ネスクチネは、ロシア軍が占領しているドネツク州の州都ドネツク市から西に約100キロ離れたところに位置している。この村は、2014年春に親ロシア分離独立勢力が内戦を起こしたとき、しばし分離独立勢力の統制を受けていた。ロシア軍は昨年2月末、ウクライナ侵攻戦争開始直後にこの村を再び占領し、占領から1年あまりで解放された。ウクライナ軍はこの地域から南にアゾフ海海岸まで進撃することで、ドネツク州を西のヘルソン州、クリミア半島などと結ぶ陸上補給通路を遮断しようとしている。
今月4日からウクライナ軍が本格的な反撃作戦に乗り出し、ドネツク州南西部、ザポリージャ州中部などで戦闘が激しくなる中、13日にアパートが爆撃され11人の民間人が死亡する惨事が発生した。

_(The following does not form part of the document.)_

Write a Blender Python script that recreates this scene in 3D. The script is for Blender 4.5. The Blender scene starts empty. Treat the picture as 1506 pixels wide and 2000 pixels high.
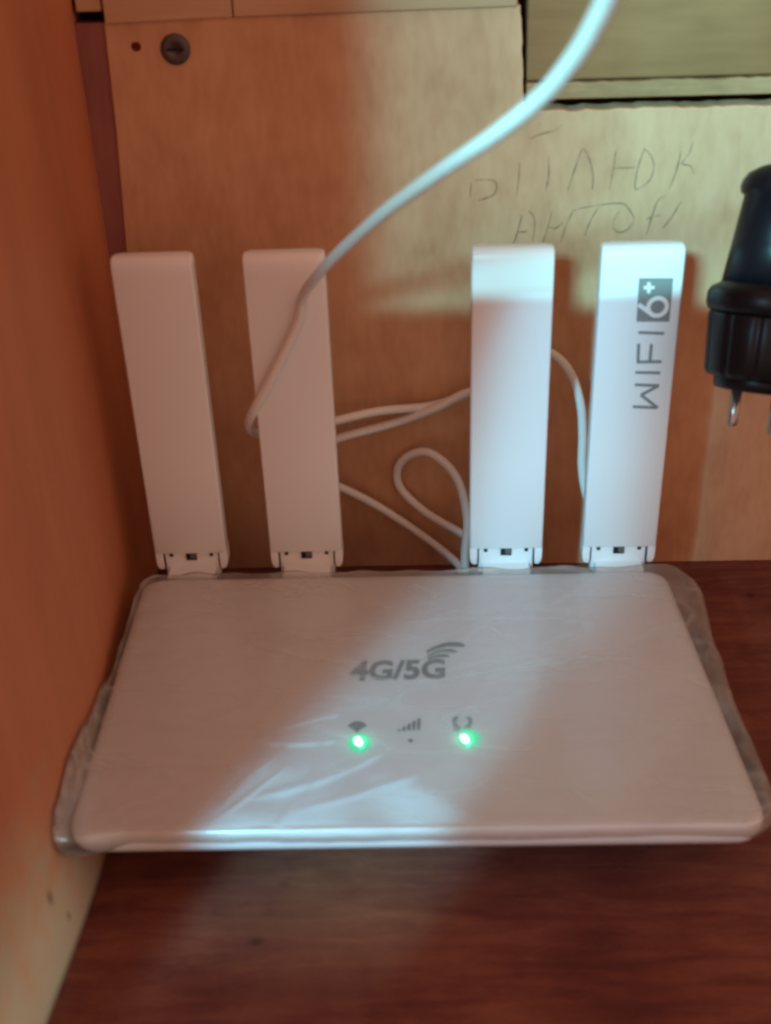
import bpy, bmesh, math, random
from mathutils import Vector, Matrix, noise

random.seed(7)
scene = bpy.context.scene
COL = scene.collection

# ------------------------------------------------------------------ camera
F_PX, CU, CV = 2311.0, 753.0, 1000.0          # focal length and centre for a 1506 x 2000 frame
def unit(v): return Vector(v).normalized()
_d = unit((-28, -1335, F_PX)); _n = unit((137, 4000, F_PX)); _n = (_n - _d * _n.dot(_d)).normalized()
_x = _n.cross(_d)
R = Matrix((_x, _d, -_n))
R = Matrix.Rotation(math.radians(1.64), 3, 'Z') @ R
CAM = Vector((0, 0, 0.30))
cam_data = bpy.data.cameras.new('camera')
cam = bpy.data.objects.new('camera', cam_data); COL.objects.link(cam)
m = Matrix((R.col[0], -R.col[1], -R.col[2])).transposed().to_4x4(); m.translation = CAM
cam.matrix_world = m
cam_data.sensor_fit = 'VERTICAL'; cam_data.sensor_height = 36.0; cam_data.sensor_width = 27.1
cam_data.lens = 36.0 * F_PX / 2000.0
cam_data.clip_start = 0.01; cam_data.clip_end = 20
cam_data.dof.use_dof = True; cam_data.dof.focus_distance = 0.60; cam_data.dof.aperture_fstop = 13.0
scene.camera = cam
scene.view_settings.view_transform = 'Standard'; scene.view_settings.look = 'None'
scene.view_settings.exposure = 0; scene.view_settings.gamma = 1
scene.render.engine = 'CYCLES'
scene.cycles.use_denoising = True
scene.cycles.max_bounces = 10; scene.cycles.transparent_max_bounces = 12
scene.cycles.pixel_filter_type = 'BLACKMAN_HARRIS'; scene.cycles.filter_width = 2.6

def ray(u, v): return R @ Vector((u - CU, v - CV, F_PX))
def on_z(u, v, z): r = ray(u, v); return CAM + r * ((z - CAM.z) / r.z)
def on_y(u, v, y): r = ray(u, v); return CAM + r * ((y - CAM.y) / r.y)

# ------------------------------------------------------------------ light
world = bpy.data.worlds.new('World'); scene.world = world; world.use_nodes = True
bg = world.node_tree.nodes['Background']
bg.inputs['Color'].default_value = (1.0, 0.545, 0.39, 1); bg.inputs['Strength'].default_value = 0.80

def beam(name, loc, target, power, color, width, height, edges, spread=150):
    """An area lamp with straight-edged masks put into its emission. Each edge is (axis, y_plane, [(position, level), ...])
    and bounds the light where it crosses the plane y = y_plane (or z = z_plane for axis 'XZ')."""
    L = bpy.data.lights.new(name, 'AREA'); L.shape = 'RECTANGLE'; L.size = width; L.size_y = height
    L.energy = power; L.color = color; L.spread = math.radians(spread)
    o = bpy.data.objects.new(name, L); COL.objects.link(o); o.location = loc
    o.rotation_euler = (Vector(target) - Vector(loc)).to_track_quat('-Z', 'Y').to_euler()
    L.use_nodes = True; nt = L.node_tree; em = nt.nodes['Emission']; N = nt.nodes.new; K = nt.links.new
    g = N('ShaderNodeNewGeometry'); s = N('ShaderNodeSeparateXYZ'); K(g.outputs['Incoming'], s.inputs[0])
    ps = N('ShaderNodeSeparateXYZ'); K(g.outputs['Position'], ps.inputs[0])
    def mth(op, a, b, c=None):
        n_ = N('ShaderNodeMath'); n_.operation = op
        for i, q in enumerate((a, b, c)):
            if q is None: continue
            if isinstance(q, (int, float)): n_.inputs[i].default_value = q
            else: K(q, n_.inputs[i])
        return n_.outputs[0]
    total = None
    for ax, plane, stops in edges:
        base_ = ax[2] if '|' in ax else 'Y'; ax = ax[0]
        t = mth('DIVIDE', mth('SUBTRACT', plane, ps.outputs[base_]), s.outputs[base_])
        pos = mth('MULTIPLY_ADD', s.outputs[ax], t, ps.outputs[ax])
        if isinstance(stops, dict):                       # slanted edge: subtract slope * other axis
            other = mth('MULTIPLY_ADD', s.outputs[stops['other']], t, ps.outputs[stops['other']])
            pos = mth('MULTIPLY_ADD', other, -stops['slope'], pos); stops = stops['stops']
        acc = None
        for (a, la), (b, lb) in zip(stops, stops[1:]):
            mr = N('ShaderNodeMapRange'); mr.interpolation_type = 'SMOOTHSTEP'
            mr.inputs['From Min'].default_value = a; mr.inputs['From Max'].default_value = b
            mr.inputs['To Min'].default_value = la if acc is None else 0; mr.inputs['To Max'].default_value = lb if acc is None else lb - la
            K(pos, mr.inputs['Value'])
            acc = mr.outputs[0] if acc is None else mth('ADD', acc, mr.outputs[0])
        total = acc if total is None else mth('MULTIPLY', total, acc)
    K(total, em.inputs['Strength'])
    return o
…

南部戦線からやや離れたドニプロペトロウシク州のクリビーリフで、5階建てのアパートと食品貯蔵倉庫がロシア軍のミサイル攻撃を受け、民間人11人が死亡、28人が負傷した。市当局は同日午前3時20分頃、ロシア軍が発射した6発のミサイルのうち1発が落下し、建物が破壊されたと発表した。アパートの住民のビラさん(40)は「爆発音とともにせん光が光った後、すべてが燃え始めた」とし「恐怖に駆られた人々が悲鳴を上げ始め、一部はバルコニーから飛び降りて脱出した」と語った。
クリビーリフはウクライナのウォロディミル・ゼレンスキー大統領の出身地。爆撃後、同大統領はソーシャルメディアに載せた短い声明で「不幸にも死亡者と負傷者が発生した。テロリストは決して許されない。彼らが撃ったミサイル一発一発に対して責任を問う」と述べた。